279. Orbit and Dimensions of Neptune.—So far as known, Neptune is the most remote member of the solar system, its mean distance from the sun being twenty-seven hundred and seventy-five million miles. This distance is considerably less than twice that of Uranus. Neptune revolves around the sun in a period of a little less than a hundred and sixty-five years. Its orbit has but slight eccentricity, and is inclined less than two degrees to the ecliptic. This planet is considerably larger than Uranus, its diameter being nearly thirty-five thousand miles. It is somewhat less dense than Uranus. Neptune is invisible to the naked eye, and no telescope has revealed any markings on its disk: hence nothing is certainly known as to its rotation. Fig. 303 shows the comparative size of Neptune and the earth.

Fig. 303.

280. The Discovery of Neptune.—The discovery of Neptune was made in 1846, and is justly regarded as one of the grandest triumphs of astronomy.

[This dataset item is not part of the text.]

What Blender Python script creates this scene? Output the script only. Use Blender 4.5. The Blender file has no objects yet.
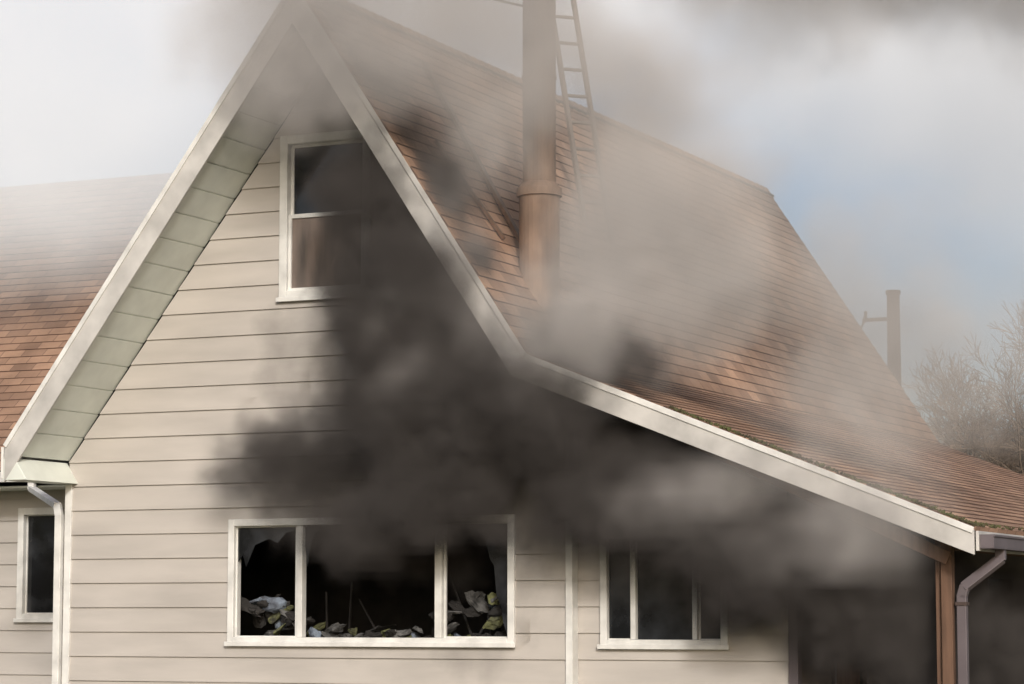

Soon after Uranus was discovered, certain irregularities in its motion were observed, which could not be explained. It is well known that the planets are all the while disturbing each other's motions, so that none of them describe perfect ellipses. These mutual disturbances are called perturbations. In the case of Uranus it was found, that, after making due allowance for the action of all the known planets, there were still certain perturbations in its course which had not been accounted for. This led astronomers to the suspicion that these might be caused by an unknown planet. Leverrier in France, and Adams in England, independently of each other, set themselves the difficult problem of computing the position and magnitude of a planet which would produce these perturbations. Both, by a most laborious computation, showed that the perturbations were such as would be produced by a planet revolving about the sun at about twice the distance of Uranus, and having a mass somewhat greater than that of this planet; and both pointed out the same part of the heavens as that in which the planet ought to be found at that time. Almost immediately after they had announced the conclusion to which they had arrived, the planet was found with the telescope. The astronomer who was searching for the planet at the suggestion of Leverrier was the first to recognize it: hence Leverrier has obtained the chief credit of the discovery.

The observed planet is proved to be nearer than the one predicted by Leverrier and Adams, and therefore of smaller magnitude.

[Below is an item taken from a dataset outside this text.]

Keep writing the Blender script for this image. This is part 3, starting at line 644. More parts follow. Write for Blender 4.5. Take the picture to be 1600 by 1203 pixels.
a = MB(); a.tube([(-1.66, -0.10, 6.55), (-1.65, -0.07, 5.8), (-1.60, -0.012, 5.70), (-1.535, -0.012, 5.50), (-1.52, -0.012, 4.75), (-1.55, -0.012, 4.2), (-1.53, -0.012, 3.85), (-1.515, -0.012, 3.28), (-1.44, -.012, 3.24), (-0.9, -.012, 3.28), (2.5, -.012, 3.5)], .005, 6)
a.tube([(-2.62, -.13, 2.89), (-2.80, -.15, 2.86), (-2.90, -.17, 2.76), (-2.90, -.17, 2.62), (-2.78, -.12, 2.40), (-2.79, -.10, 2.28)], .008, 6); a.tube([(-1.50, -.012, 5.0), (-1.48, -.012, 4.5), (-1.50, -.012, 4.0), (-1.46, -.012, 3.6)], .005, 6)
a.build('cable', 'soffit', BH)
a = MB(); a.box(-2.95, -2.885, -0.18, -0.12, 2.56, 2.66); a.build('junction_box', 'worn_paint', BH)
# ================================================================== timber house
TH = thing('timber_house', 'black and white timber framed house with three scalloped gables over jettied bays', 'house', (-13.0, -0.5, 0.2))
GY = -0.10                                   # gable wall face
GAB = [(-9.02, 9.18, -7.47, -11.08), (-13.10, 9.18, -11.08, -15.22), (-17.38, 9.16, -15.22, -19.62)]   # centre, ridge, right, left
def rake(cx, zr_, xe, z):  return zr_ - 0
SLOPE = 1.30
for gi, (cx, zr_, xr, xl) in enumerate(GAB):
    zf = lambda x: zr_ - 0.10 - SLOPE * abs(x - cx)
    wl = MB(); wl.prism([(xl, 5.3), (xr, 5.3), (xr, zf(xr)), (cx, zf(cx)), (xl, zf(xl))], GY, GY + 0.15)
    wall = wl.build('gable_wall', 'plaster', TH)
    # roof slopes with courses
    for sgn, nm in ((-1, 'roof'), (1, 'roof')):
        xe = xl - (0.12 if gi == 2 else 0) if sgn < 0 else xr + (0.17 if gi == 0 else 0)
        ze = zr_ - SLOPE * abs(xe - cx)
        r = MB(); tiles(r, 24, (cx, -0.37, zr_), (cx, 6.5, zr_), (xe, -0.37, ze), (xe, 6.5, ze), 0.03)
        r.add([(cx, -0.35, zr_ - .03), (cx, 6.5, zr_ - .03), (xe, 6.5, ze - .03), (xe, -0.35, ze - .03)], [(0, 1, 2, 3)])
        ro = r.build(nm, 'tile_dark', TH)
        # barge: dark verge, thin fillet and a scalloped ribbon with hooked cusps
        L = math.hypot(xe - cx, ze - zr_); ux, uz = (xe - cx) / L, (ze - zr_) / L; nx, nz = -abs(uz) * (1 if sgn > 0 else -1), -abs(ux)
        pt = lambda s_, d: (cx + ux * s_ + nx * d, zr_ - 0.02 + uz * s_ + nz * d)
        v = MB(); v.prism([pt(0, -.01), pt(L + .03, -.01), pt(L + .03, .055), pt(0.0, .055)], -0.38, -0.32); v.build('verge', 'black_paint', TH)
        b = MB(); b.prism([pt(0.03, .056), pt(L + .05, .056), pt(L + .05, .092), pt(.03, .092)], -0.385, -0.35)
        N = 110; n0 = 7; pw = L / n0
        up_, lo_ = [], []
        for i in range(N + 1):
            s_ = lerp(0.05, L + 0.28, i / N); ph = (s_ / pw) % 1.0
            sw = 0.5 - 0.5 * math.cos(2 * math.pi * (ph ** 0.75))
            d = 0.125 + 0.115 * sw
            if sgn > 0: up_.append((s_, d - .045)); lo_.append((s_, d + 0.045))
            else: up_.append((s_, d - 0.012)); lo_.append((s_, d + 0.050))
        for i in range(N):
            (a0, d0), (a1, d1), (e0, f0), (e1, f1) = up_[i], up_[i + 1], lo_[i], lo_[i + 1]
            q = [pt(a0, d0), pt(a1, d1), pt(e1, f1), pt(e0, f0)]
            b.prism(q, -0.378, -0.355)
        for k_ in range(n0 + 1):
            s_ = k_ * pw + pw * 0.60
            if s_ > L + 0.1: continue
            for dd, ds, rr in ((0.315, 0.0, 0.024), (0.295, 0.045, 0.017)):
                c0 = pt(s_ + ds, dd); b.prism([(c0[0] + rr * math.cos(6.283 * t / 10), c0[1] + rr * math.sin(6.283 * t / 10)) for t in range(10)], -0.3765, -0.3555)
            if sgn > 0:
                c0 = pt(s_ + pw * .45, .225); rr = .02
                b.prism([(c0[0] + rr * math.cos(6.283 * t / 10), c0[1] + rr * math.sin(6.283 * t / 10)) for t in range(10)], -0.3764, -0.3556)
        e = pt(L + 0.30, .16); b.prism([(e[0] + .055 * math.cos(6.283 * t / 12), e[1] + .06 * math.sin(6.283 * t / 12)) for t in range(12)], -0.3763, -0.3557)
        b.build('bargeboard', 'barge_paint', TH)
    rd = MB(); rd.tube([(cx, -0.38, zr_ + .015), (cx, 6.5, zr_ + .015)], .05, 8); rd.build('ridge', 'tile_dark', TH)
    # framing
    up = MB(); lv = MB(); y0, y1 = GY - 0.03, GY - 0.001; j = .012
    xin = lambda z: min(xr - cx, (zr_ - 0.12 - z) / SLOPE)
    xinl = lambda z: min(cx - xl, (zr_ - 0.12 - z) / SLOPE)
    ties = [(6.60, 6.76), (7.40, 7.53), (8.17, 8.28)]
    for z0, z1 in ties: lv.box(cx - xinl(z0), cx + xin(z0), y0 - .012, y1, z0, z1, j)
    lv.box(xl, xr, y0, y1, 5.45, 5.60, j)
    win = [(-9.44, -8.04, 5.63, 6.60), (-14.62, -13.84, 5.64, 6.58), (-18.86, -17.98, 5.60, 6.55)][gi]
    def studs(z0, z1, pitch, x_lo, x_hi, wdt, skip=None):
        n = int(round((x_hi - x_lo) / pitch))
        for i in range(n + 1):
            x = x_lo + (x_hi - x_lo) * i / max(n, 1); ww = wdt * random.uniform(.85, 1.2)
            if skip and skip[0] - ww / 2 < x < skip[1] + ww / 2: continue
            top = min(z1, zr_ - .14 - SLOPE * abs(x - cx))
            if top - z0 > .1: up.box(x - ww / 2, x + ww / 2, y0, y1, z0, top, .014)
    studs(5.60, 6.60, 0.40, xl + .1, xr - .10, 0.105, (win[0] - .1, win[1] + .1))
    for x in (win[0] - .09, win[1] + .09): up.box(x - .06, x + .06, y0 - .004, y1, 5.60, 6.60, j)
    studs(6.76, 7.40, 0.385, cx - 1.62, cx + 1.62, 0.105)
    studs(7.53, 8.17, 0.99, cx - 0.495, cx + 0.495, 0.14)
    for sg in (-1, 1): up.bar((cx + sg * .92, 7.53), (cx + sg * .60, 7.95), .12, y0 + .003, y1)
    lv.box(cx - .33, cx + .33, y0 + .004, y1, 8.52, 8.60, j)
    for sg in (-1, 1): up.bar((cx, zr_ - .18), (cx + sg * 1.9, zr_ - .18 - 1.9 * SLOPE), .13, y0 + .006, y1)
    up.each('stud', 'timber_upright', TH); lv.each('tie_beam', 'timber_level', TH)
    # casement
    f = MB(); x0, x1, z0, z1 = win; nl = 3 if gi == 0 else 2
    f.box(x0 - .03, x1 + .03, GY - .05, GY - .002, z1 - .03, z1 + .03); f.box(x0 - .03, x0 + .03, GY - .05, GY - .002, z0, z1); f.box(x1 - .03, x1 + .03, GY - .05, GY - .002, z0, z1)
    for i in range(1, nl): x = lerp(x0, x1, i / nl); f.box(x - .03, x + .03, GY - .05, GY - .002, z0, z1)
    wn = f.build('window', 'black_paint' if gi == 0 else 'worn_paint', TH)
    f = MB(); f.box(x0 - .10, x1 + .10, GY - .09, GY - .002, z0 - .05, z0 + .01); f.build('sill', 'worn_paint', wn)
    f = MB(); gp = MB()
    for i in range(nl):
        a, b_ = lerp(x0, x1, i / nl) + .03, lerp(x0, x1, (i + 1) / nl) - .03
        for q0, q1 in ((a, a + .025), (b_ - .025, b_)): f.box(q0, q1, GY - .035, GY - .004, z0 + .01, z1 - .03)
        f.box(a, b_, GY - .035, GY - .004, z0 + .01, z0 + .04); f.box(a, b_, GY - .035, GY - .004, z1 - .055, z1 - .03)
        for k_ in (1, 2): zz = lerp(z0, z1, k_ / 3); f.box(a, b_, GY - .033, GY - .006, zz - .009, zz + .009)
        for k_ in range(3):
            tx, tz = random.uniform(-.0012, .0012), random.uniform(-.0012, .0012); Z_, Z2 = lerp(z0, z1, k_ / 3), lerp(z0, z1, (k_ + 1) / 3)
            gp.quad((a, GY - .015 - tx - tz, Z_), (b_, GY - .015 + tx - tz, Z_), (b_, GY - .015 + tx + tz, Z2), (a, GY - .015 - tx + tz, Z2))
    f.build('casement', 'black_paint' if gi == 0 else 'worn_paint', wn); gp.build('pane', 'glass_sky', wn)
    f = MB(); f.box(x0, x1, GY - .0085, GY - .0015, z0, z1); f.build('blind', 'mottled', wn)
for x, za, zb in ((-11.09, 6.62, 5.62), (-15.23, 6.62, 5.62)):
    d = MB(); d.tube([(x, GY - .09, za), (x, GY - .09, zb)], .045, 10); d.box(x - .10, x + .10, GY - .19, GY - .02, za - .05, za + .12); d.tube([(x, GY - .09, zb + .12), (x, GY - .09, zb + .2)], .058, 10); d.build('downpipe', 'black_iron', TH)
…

281. The Observed Planet not the Predicted One.—Professor Peirce always maintained that the planet found by observation was not the one whose existence had been predicted by Leverrier and Adams, though its action would completely explain all the irregularities in the motion of Uranus. His last statement on this point is as follows: "My position is, that there were two possible planets, either of which might have caused the observed irregular motions of Uranus. Each planet excluded the other; so that, if one was, the other was not. They coincided in direction from the earth at certain epochs, once in six hundred and fifty years. It was at one of these epochs that the prediction was made, and at no other time for six centuries could the prediction of the one planet have revealed the other. The observed planet was not the predicted one."

282. Bode's Law Disproved.—The following table gives the distances of the planets according to Bode's law, their actual distances, and the error of the law in each case:—

It will be seen, that, before the discovery of Neptune, the agreement was so close as to indicate that this was an actual law of the distances; but the discovery of this planet completely disproved its existence.

Fig. 304.

283. The Satellite of Neptune.—Neptune is accompanied by at least one moon, whose orbit is shown in Fig. 304. The orbit of this satellite is inclined about thirty degrees to the plane of the ecliptic, and the motion of the satellite is retrograde, or from east to west.